On the way back from a school trip. Everyone was being a cunt making those ssss sounds. Felt like my bladder was about to explode.
We had just arrived back in my town though so I jumped out at some lights and went in a bush
one time a fembot posted a piss funnel she made under her computer desk. funny shit.
one of my e-gfs pissed into cups and stuff a lot.
GI Joe's was hosing a hunter's training and certification class and my friends dad wanted me to come with his kid. We sat there for 3 or 4 hours and I had to piss half way in. My stomach was distorted like I was pregnant and when we let out I waddled over to the opposite corner of the store and pissed for like a minute straight.
>Be me
>year 5
>get to school to go on excursion to the city which is a 90min bus drive
>Lazy ass female teachers never unlock the toilets in thew morning
>Because i was little bitch I was scared to ask a teacher to open it because they were all stressed and yelling at the kids to get moving
>Get on bus, packed with kids, really need to pee
>Other bus breaks down, they squeeze all the other kids onto our bus
>Literally panicking, almost crying, my bladder hurt
>My mum who was a teacher thaknkfuck asked what was wrong I said 'Mum Im busting!'
>She managed to stop the bus and I got out and went behind a building and dead set pissed for about 3-4 minutes.
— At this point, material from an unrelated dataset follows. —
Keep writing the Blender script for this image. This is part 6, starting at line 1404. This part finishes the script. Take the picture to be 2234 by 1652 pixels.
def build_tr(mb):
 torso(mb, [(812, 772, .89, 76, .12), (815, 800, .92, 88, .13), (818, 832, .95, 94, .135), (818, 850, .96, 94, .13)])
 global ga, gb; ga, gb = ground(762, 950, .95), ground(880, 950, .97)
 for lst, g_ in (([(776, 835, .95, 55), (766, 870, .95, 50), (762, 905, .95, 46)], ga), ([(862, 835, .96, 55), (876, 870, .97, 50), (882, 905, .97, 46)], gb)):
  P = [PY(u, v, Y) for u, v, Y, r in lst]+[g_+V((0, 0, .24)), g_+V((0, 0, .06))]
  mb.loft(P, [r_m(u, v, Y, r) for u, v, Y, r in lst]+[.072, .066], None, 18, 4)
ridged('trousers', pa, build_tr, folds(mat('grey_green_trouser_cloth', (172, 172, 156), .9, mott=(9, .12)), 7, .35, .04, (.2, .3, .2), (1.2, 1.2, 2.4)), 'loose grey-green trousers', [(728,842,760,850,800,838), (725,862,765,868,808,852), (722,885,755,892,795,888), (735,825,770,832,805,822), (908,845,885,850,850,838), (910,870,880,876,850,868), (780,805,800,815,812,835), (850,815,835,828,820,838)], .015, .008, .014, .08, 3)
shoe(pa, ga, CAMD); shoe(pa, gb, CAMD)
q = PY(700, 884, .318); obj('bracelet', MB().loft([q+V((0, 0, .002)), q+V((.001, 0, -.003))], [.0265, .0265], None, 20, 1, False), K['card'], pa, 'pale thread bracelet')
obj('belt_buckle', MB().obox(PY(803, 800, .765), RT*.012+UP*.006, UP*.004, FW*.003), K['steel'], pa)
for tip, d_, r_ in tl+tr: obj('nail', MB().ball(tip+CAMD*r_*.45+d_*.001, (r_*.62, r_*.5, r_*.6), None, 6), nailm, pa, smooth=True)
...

>My mum was astounded at how much piss there was had to have been 5 litres
>Ive always been a big pisser, dunno why. I didnt even drink alot of water that morning i as just my daily routine got interrupted because of the cunt teachers
>Get to destination, need to piss again
Since then im terrified of being in situations where I may not be able to go. It traumatised me.
are you a femanon? this post is so british
Guys it's me update I still haven't peed idk what to do fuuck. I can't pee on a bottle it's too trashy. I can't pee outside cause I have a bit of an ocd so if I go outside I have to always shower after
are you male user or femanon? I will figure out a solution.
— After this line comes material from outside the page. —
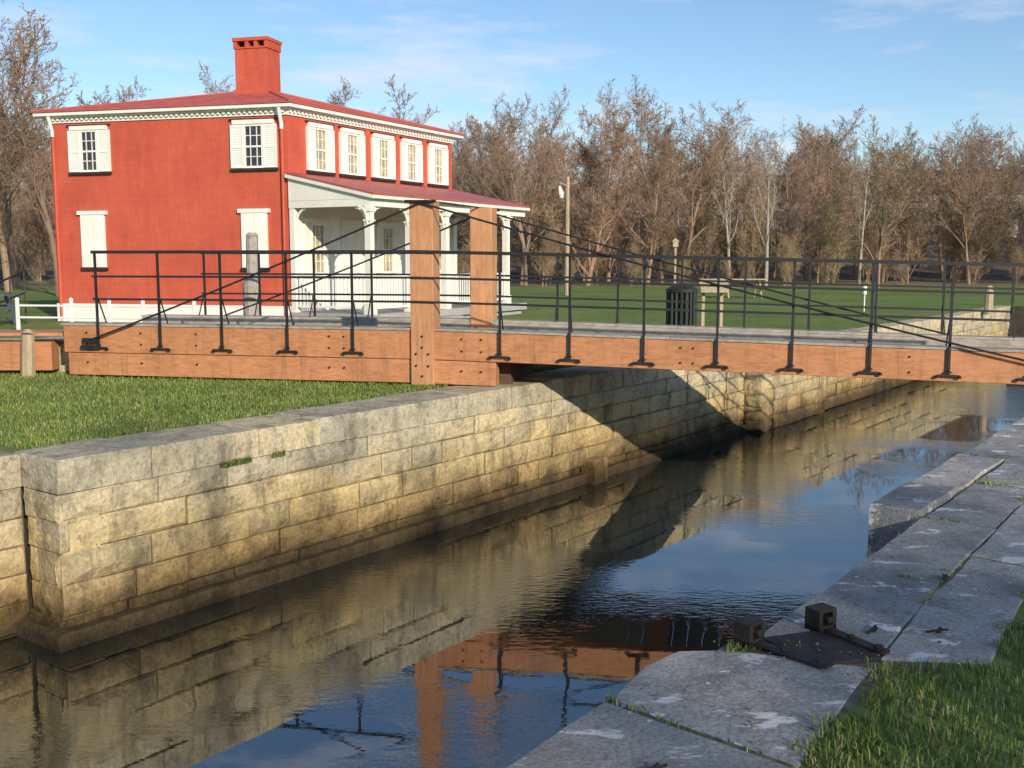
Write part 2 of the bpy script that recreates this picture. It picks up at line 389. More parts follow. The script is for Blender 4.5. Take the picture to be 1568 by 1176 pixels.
mb.box(bp,.35,1.05,.4,2.0,-.02,.33); mb.box(bp,-.4,.25,.4,2.0,.0,.30)
mb.build('pivot_sill',simple('dark_timber',(.10,.06,.04),.8,.3,5),BR,.01)
posts=[-4.51,-3.60,-2.717,-1.806,-.918,.993,1.861,2.758,3.625,4.487,5.361,6.219,7.08,7.95]
mb=MB()
for side,wf in((0,.012),(1,2.32)):
    for u in posts+([-0.0] if side else []):
        if side: u=u+.35
        wo=wf
        mb.box(bp,u-.015,u+.015,wo-.012,wo+.010,.40,.722+.95)
        mb.box(bp,u-.11,u+.11,wo-.020,wo+.004,.39,.412)
        mb.box(bp,u-.14,u-.10,wo-.022,wo+.004,.372,.395); mb.box(bp,u+.10,u+.14,wo-.022,wo+.004,.372,.395)
        mb.box(bp,u-.03,u+.03,wo-.024,wo+.002,.43,.45)
        if not side:
            for du,z in((-.12,.40),(.12,.40),(0,.46)):
                mb.tube(bp(u+du,wo-.04,z),bp(u+du,wo,z),.011,n=6)
        sgn=1 if side==0 else -1
        mb.tube(bp(u,wo+sgn*.01,1.1),bp(u,wo+sgn*.20,.725),.010,n=5)
    sh=.35 if side else 0
    for z,hh in((.95,.021),(.63,.014),(.33,.014)):
        mb.box(bp,-4.55+sh,8.0+sh,wf-.028,wf-.014,.722+z-hh,.722+z+hh,na=14)
mb.build('iron_railings',IRON,BR)
mb=MB()
for w,us in((-.03,0.),(2.37,.28)):
    top=bp(us,w,2.27)
    for ue,ze,n in((-4.62,.50,0),(7.35,.54,1)):
        a=Vector(top); b=Vector(bp(ue+us*.5,w-.01,ze)); K=10; pr=a
        for i in range(1,K+1):
            t=i/K; q=a.lerp(b,t); q.z-=.06*4*t*(1-t)*(b-a).length/8; mb.tube(pr,q,.013,n=6); pr=q
        mb.box(bp,min(ue,ue+(-.1 if n==0 else .3)),max(ue+.1,ue+.1),w-.012,w+.03,ze-.03,ze+.03)
        mb.box(bp,ue-.14,ue+.14,w-.0,w+.05,.385,.43)
    mb.tube(bp(us-.2,w,2.29),bp(us+.2,w,2.29),.018,n=6)
mb.tube(bp(.0,.16,2.31),bp(.28,2.17,2.31),.012,n=5)
for u,z in [(-.0,.62),(-.0,.48),(-.08,.4),(.08,.4),(-.08,.25),(.08,.25),(-.0,.12)]: mb.tube(bp(u,-.018,z),bp(u,.02,z),.014,n=6)
for u in(-4.7,-3.9,-3.1,-1.25,-1.05,.5,.75,3.2,3.35,5.8):
    for z in((.6,.45,.2) if u<.9 else (.6,.42)): mb.tube(bp(u,.025,z),bp(u,.045,z),.013,n=6)
mb.build('tie_rods',IRON,BR)
AB=empty('bridge_abutment')
mb=MB()
mb.prism([(-5.95,14.3),(-5.4,14.25),(-5.35,15.9),(-5.9,16)],-.1,.50,.03)
mb.prism([(-7.0,14.75),(-5.98,14.6),(-5.95,15.9),(-7.0,16)],-.1,.42,.03)
mb.prism([(-8.3,14.9),(-7.04,14.8),(-7.04,15.9),(-8.2,16)],-.1,.38,.03)
mb.build('abutment_stones',STONE,AB)
mb=MB(); mb.box(W,-8.3,-6.35,14.35,14.6,.05,.45); mb.box(W,-8.4,-5.3,14.25,14.9,.53,.58)
mb.build('abutment_timbers',WOOD,AB,.01)
mb=MB(); mb.tube((-6.62,14.2,-.1),(-6.60,14.22,.56),.10,.085,9); mb.tube((-6.6,14.22,.56),(-6.6,14.24,.62),.085,.05,9)
mb.build('mooring_stake',TANWOOD)

# ------------------------------------------------------------------ gate anchor ironwork on the quay
GA=empty('gate_anchor')
mb=MB()
def anc(s0,n0,ang,k=.95,ln=.40):
    ca,sa=math.cos(ang),math.sin(ang)
    def f(a,b,z):
        a*=k;b*=k; return cs(s0+a*ca-b*sa,n0+a*sa+b*ca,z*k)
    mb.box(f,-.055,-.03,-.045,.045,.0,.09); mb.box(f,.03,.055,-.045,.045,.0,.09)
    mb.box(f,-.055,.055,-.045,.045,.09,.106); mb.box(f,-.055,.055,-.045,.045,-.004,.03)
    mb.tube(f(0,-.06,.06),f(0,.06,.06),.016,n=8)
    mb.box(f,-.028,.028,.045,ln,.008,.020); mb.tube(f(0,ln-.04,.018),f(0,ln-.04,.034),.02,n=6); mb.tube(f(0,.18,.018),f(0,.18,.032),.016,n=6)
anc(3.96,-1.72,.20); anc(4.30,-1.54,.40,ln=.37)
mb.prism([(4.04,-1.70),(4.33,-1.50),(4.12,-1.22),(3.90,-1.40)],-.02,.007,.004,f=cs)
mb.build('anchor_lugs',RUST,GA,.006)
mb=MB()
for s_,n_,a in((4.55,-1.12,.2),(5.35,-1.3,1.2),(4.4,-1.35,.9),(2.75,-1.5,.4)):
    c=cs(s_,n_,0.008); 
    mb.tube((c[0]-.05*math.cos(a),c[1]-.05*math.sin(a),.012),(c[0]+.05*math.cos(a),c[1]+.05*math.sin(a),.014),.006,n=6)
    mb.tube((c[0],c[1],.0),(c[0]+.02,c[1],.025),.010,n=6)
mb.build('iron_staples',RUST,GA)
mb=MB()
for i in range(260):
    s_=random.uniform(2.3,12); n_=random.uniform(-1.85,-1.0); rr=random.uniform(.003,.011); c=Vector(cs(s_,n_,.004+rr*.3))
    vs=[c+Vector((math.cos(k*1.257)*rr*random.uniform(.6,1.2),math.sin(k*1.257)*rr*random.uniform(.6,1.2),0)) for k in range(5)]+[c+Vector((0,0,rr*.7))]
    mb.add(vs,[(k,(k+1)%5,5) for k in range(5)])
mb.build('pebbles_and_leaf_litter',simple('litter',(.20,.15,.10),.9,.6,40))

# ------------------------------------------------------------------ house
H=empty('brick_house')
L=Vector((-11.6,26.8));C=Vector((-5.28,25.1));R=Vector((-1.78,31.4));K=L+R-C
def wf(A,B):
    d=(B-A); Ln=d.length; d/=Ln; o=Vector((d.y,-d.x))
    return (lambda u,v,w,A=A,d=d,o=o:(A.x+d.x*u+o.x*w,A.y+d.y*u+o.y*w,v)),Ln
F1,L1=wf(L,C);F2,L2=wf(C,R);F3,L3=wf(R,K);F4,L4=wf(K,L)
mb=MB(); q=[L,C,R,K]
mb.add([(p.x,p.y,0) for p in q]+[(p.x,p.y,5.0) for p in q],[(0,1,5,4),(1,2,6,5),(2,3,7,6),(3,0,4,7),(4,5,6,7)])
mb.build('walls',RED,H)
mb=MB()
for F,Ln in((F1,L1),(F2,L2),(F3,L3),(F4,L4)): mb.box(F,-.03,Ln+.025,-.1,.44,-.2,.035)
mb.build('white_base',WHITE,H)
mb=MB()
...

No im male. And Australian.
I'm a female original original
give me your discord and we will solve this. yes i'm serious
I added you, we'll problem solve
Just force the door open. Don't go tardrage and break it or anything, but a bit of force can get the job done often enough.
Nice try op, but Im not letting you masturbate to the thought of me pissing
I swear I can't dude it can be open only from the other side
I find that a bit hard to believe, but it's not me, so whatever. Go piss in a bottle/sink or do whatever else.
Ive peed in so many bottles im now a pro at aiming
how does that work? and also give me your discord, I'm intrigued.
when i was about to lose my virginity. i powered through it and snuck through the hallway after to the bathroom trying not to wake the girls mom up cause she didnt know i was there. good times. no idea how i ended up here
Come back and explain please
It's my fetish pee on myself or watch a girl pee herself. Too bad I have an iron bladder and don't know any women.
>it can be open only from the other side
Then why the fuck would you close it when no one's in there?
I've never been in such a situation because I am not a retard who holds his piss in for too long
But I once pissed my pants on purpose at the ripe age of 24 because I was bored and did not remember what it felt like
Felt warm and then like regret
Not the exact same scenario, but one time while playing a game of squads on Fortnite, I had to take a shit. I can see my TV looking out of the bathroom door while shitting legs left of the toilet seat. I intentionally plugged my mic in to my controller and held it in between my thighs so my ass sounds would play through three other person's TV's cause they didn't have mics. I was laughing and farting my balls off and saying stuff like "WOO that was a stinker." after every ripper or "baked beans ARRGGH *brrrrrt * never again."